§ PROBLEM TO WORK ON
Leaving out all pictures, please print only the lines from the one containing "Recreate this scene" through the one containing "d = ray(px, py); return EYE + d*(y/d.y)".

§ ENTRIES PROVIDED
....................

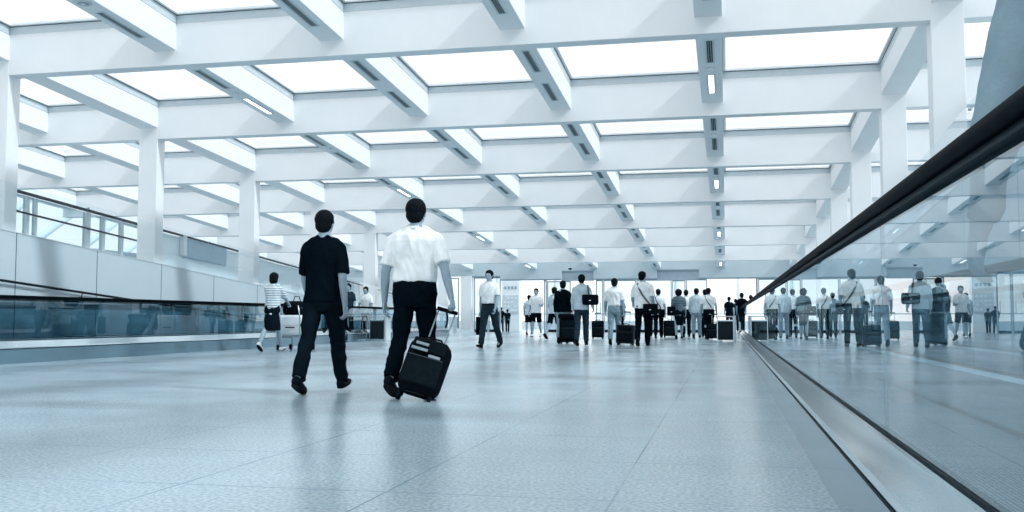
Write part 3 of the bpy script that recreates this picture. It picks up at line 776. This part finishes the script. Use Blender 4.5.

....................

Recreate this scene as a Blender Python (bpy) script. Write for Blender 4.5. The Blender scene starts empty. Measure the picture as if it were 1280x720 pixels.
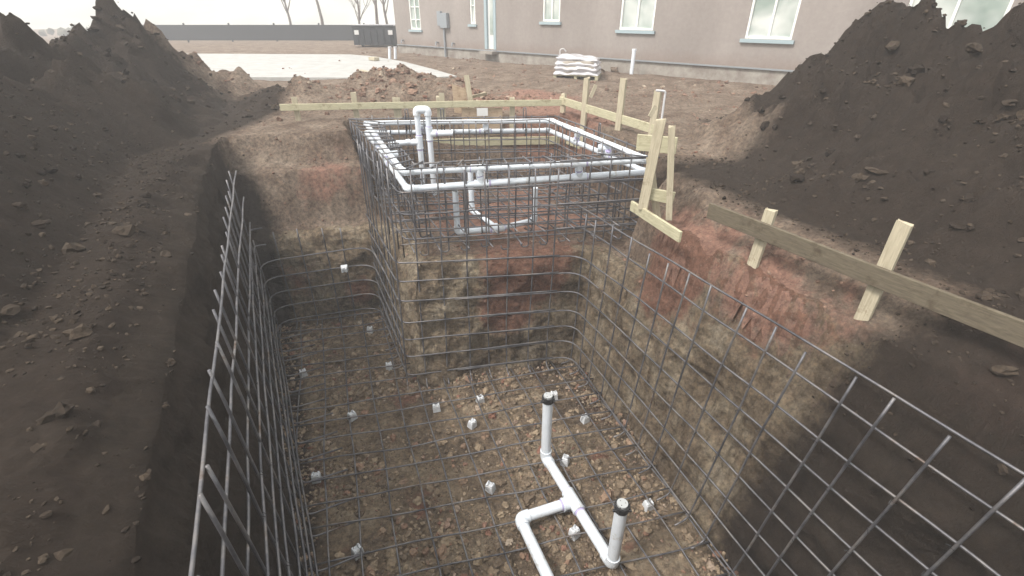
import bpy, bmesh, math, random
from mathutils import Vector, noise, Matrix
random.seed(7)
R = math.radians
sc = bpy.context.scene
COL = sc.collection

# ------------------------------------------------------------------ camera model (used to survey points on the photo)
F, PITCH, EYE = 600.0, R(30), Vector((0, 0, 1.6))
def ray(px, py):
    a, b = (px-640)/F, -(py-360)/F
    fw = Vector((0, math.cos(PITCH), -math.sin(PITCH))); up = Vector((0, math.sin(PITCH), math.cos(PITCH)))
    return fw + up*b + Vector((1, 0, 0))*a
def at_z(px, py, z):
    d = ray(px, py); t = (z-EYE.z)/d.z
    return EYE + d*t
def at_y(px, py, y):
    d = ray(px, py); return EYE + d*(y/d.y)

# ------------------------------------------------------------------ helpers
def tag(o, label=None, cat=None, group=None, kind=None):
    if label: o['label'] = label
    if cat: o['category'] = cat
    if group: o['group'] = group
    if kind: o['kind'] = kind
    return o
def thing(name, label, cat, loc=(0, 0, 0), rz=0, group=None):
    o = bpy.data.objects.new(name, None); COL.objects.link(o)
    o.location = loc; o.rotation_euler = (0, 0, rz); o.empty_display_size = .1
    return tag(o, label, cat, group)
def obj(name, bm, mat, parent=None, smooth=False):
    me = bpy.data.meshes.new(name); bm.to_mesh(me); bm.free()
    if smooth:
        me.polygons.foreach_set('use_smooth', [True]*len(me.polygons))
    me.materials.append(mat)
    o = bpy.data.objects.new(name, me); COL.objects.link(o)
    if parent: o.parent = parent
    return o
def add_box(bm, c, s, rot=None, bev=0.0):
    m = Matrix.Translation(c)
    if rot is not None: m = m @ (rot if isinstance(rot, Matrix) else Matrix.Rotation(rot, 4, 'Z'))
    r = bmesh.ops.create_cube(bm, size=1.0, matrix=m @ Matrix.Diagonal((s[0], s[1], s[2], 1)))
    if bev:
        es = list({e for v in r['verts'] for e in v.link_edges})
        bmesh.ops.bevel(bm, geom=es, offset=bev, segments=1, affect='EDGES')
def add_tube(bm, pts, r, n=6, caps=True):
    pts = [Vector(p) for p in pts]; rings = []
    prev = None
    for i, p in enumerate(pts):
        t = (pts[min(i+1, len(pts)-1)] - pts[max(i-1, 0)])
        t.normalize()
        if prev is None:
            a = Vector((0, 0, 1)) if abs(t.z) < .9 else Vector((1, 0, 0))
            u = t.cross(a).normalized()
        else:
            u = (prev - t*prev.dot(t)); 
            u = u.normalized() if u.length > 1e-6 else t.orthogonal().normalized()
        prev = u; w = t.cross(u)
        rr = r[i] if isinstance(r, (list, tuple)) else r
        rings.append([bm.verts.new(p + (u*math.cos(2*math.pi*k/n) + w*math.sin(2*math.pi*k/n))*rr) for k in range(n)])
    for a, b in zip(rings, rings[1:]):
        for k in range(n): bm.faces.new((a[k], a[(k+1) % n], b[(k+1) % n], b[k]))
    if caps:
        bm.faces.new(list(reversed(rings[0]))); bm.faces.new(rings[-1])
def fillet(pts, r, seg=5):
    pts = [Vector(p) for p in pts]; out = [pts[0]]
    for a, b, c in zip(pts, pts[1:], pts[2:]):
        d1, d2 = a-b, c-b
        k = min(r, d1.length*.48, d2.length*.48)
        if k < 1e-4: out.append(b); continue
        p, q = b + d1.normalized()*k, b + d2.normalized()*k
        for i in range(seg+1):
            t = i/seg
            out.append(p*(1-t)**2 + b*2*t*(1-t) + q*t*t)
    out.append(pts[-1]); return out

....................

§ WRITTEN ANSWER
Recreate this scene as a Blender Python (bpy) script. Write for Blender 4.5. The Blender scene starts empty. Measure the picture as if it were 1280x720 pixels.
import bpy, bmesh, math, random
from mathutils import Vector, noise, Matrix
random.seed(7)
R = math.radians
sc = bpy.context.scene
COL = sc.collection

# ------------------------------------------------------------------ camera model (used to survey points on the photo)
F, PITCH, EYE = 600.0, R(30), Vector((0, 0, 1.6))
def ray(px, py):
    a, b = (px-640)/F, -(py-360)/F
    fw = Vector((0, math.cos(PITCH), -math.sin(PITCH))); up = Vector((0, math.sin(PITCH), math.cos(PITCH)))
    return fw + up*b + Vector((1, 0, 0))*a
def at_z(px, py, z):
    d = ray(px, py); t = (z-EYE.z)/d.z
    return EYE + d*t
def at_y(px, py, y):
    d = ray(px, py); return EYE + d*(y/d.y)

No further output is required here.